Jokes about working heel as a school teacher:

“I don’t have a lot of discipline problems. I’ve made the joke a lot that I work heel as a teacher. When you’re truly passionate about something, whatever that is, you know you said you were a theater rat. If you’re in the middle of a soliloquy, or a presentation and the crowd, you can feel it in the room, right? You know if they’re listening or if they’re into it. That’s the way with promos, sometimes it’s that way in school. Sometimes it’s not. I use the Tim Storm heel look in class. We wear masks all the time…it really takes away about half of my intimidation because they can only see my eyes. I can get there attention if I need to.”

How passionate Billy Corgan is about the NWA and the wrestling business:

“Billy is very VERY hands on. He knows the wrestling business. Here is what I respect most. He is passionate about the business. He had that history with IMPACT. A lot of people…if they weren’t passionate about the business…that would have been it. They would have broken it off. “I had a bad experience so I’m not going to do that again.” Just the fact that not only did he continue with that and he went out…and I tell people this…he could have started Billy Corgan Wrestling promotion and called it that. He went after a brand that he knew and he respected because he loves that old-school wrestling. This was his vision. When he said we were going to bring studio wrestling back…I grew up watching Memphis Championship Wrestling. I watched World Class, even the old Mid-South stuff was studio wrestling. There were a lot of people out there that thought, “This is never going to work.” The fact that Billy had the vision, that he had the passion, and the ingenuity to move forward with that, and he made this presentation to some pretty big companies who couldn’t see that vision. For him to do that…step out, and not only do it but make it work. I remember the first episode of Powerrr when it aired you can go in and click the video and see the views, after a week we were getting up to about half-a-million views. For a new start-up thing…who has that vision and knows it gonna work?”

Hopes to stay involved and pass down knowledge after his in-ring career is over:

“You know I’m at a point in my career that I’m not done, I’m not done in the ring. I don’t have a timetable. I don’t know when that is going to happen but I also have always said that I never want to be that guy that stays too long and embarrasses himself or the business. That’s a fine line but here’s where I’m at today in the business and I’m trying to do that in other places…it’s passing on that knowledge.
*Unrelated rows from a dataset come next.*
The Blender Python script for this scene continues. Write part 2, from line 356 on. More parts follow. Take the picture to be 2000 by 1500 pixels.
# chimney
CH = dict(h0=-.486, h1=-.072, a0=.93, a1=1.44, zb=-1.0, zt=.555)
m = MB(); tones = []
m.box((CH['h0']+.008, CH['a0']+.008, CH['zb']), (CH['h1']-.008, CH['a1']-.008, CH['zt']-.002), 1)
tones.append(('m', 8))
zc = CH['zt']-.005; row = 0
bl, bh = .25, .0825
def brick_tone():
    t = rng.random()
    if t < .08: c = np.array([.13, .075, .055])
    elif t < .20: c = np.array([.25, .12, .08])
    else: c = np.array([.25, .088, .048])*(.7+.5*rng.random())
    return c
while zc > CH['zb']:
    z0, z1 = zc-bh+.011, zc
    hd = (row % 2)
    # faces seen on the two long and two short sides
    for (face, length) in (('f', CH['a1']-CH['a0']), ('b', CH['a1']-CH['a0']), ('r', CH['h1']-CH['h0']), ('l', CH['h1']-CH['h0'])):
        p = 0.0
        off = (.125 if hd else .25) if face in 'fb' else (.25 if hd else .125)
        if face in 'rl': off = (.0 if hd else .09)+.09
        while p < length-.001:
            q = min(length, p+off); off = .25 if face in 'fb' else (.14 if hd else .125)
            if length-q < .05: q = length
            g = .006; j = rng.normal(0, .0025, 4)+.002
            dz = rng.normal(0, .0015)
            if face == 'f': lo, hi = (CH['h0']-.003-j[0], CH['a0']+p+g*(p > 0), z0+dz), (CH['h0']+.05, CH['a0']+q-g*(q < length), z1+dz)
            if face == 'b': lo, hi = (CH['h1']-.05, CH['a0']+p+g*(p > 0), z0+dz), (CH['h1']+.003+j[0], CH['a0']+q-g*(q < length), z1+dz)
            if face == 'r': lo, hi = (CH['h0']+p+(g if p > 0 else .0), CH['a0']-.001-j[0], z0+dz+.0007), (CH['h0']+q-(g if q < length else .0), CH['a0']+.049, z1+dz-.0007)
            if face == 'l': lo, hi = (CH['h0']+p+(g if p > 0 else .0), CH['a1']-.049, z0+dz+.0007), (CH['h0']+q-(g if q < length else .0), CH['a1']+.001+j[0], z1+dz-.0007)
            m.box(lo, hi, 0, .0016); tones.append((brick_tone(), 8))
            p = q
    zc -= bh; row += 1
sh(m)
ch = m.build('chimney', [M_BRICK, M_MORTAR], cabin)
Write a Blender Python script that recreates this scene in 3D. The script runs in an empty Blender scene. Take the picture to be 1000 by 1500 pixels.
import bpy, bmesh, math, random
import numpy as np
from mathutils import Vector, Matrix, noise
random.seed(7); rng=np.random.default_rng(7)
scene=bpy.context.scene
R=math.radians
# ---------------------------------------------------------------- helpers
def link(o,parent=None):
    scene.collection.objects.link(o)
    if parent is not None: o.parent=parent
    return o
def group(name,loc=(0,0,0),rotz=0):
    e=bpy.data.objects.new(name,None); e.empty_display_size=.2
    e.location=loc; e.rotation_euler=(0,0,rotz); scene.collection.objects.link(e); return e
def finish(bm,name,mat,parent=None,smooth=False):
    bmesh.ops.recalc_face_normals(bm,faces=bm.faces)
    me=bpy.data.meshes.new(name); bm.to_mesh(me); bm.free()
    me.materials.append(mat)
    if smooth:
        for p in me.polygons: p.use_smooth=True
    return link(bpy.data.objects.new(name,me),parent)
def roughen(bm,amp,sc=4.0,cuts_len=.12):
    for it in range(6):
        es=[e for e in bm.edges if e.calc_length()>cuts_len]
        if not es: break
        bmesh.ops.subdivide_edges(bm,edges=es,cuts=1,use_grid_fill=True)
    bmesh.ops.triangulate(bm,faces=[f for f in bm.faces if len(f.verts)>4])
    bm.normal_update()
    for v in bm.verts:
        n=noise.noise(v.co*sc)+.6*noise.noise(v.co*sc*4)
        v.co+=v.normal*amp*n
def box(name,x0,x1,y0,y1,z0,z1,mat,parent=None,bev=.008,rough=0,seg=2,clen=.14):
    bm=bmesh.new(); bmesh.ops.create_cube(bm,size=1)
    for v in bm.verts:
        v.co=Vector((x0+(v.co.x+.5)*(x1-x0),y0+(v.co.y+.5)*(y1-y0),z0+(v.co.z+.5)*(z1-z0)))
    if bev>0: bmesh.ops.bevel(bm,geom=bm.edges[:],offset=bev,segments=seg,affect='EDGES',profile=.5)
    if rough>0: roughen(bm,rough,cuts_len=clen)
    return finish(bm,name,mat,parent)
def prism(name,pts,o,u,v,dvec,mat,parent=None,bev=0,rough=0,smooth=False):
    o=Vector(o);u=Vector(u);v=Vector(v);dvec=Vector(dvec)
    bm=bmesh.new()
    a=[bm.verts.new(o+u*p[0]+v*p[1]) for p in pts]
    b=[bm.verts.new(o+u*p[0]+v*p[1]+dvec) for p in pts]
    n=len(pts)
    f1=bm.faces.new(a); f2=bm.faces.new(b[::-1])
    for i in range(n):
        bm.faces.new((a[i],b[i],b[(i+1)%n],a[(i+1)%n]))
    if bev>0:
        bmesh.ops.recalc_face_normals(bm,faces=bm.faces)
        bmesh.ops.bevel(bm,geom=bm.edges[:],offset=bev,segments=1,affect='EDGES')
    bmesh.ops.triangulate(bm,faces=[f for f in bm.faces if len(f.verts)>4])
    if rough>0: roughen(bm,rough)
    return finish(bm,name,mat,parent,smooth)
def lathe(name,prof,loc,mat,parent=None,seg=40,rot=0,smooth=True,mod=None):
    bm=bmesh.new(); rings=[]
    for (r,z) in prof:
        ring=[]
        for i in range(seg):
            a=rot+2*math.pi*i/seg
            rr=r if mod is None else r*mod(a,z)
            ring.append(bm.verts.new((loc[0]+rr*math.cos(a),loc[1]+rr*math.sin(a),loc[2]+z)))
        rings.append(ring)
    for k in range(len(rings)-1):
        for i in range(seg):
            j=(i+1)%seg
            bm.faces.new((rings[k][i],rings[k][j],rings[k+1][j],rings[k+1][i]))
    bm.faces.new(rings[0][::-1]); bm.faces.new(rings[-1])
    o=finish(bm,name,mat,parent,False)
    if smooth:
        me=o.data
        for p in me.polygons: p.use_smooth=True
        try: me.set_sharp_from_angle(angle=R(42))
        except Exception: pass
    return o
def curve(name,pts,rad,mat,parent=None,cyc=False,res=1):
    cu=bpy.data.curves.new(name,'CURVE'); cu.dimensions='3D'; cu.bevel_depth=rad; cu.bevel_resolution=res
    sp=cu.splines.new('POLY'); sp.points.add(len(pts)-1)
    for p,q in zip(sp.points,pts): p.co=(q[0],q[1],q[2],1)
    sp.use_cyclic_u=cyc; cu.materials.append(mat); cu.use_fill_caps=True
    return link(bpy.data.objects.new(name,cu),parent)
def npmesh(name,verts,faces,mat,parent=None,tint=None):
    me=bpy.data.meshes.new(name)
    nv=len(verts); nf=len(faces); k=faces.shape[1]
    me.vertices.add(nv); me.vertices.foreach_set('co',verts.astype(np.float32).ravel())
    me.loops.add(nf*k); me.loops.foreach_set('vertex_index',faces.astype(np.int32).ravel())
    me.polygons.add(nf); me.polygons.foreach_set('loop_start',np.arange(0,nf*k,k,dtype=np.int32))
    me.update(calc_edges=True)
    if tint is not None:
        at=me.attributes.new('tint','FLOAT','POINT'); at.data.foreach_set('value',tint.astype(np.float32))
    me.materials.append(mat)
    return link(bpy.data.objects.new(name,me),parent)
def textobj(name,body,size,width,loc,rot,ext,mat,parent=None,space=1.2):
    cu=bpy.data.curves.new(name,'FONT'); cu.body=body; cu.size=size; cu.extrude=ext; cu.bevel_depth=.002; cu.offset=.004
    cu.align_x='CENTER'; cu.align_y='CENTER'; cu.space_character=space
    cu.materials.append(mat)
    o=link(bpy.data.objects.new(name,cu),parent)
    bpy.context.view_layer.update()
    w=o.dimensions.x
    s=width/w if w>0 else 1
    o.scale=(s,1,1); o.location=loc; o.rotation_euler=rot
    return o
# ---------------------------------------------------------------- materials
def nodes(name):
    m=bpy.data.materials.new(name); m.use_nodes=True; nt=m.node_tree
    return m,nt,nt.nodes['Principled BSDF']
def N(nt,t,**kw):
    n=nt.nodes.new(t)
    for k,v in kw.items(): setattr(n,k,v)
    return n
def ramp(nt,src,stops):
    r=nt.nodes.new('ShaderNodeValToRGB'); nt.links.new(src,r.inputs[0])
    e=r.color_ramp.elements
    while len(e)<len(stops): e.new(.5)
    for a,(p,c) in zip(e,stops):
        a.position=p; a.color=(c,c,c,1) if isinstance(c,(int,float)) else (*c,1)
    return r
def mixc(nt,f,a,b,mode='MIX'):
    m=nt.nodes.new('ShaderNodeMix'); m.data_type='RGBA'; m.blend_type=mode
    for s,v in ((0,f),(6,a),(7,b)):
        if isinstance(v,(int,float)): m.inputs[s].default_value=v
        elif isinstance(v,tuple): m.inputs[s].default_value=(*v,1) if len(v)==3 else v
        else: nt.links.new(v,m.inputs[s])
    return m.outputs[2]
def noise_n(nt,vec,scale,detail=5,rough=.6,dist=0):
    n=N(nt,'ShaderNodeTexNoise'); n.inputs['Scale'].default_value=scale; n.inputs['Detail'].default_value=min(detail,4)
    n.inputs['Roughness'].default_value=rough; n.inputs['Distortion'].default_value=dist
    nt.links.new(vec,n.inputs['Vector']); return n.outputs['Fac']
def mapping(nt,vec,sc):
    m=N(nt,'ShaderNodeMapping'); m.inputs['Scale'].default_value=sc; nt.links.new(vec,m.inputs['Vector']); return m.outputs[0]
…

Same thing that people did for me, and one of the ways this business has changed, not necessarily in a positive way, is we don’t have those opportunities to get in a car with veterans and drive six hours and listen and be quiet. That’s how you build your knowledge base. We don’t have that anymore. I got that opportunity with some great guys that I respect. Now what I’ve got left, I want to continue telling good stories in the ring, I want to be involved when it’s time to step away from in-ring. I want to stay involved whether that’s on the production side, the agent side, something. Because whatever knowledge I’ve got that was handed down to me I want to give to somebody else, and I think that’s the right thing to do in the business. I’m passionate about the wrestling. I don’t want it to be gone. I wish I could wrestle forever, I can’t, but when that’s gone I still am passionate enough about it that I want to be involved.”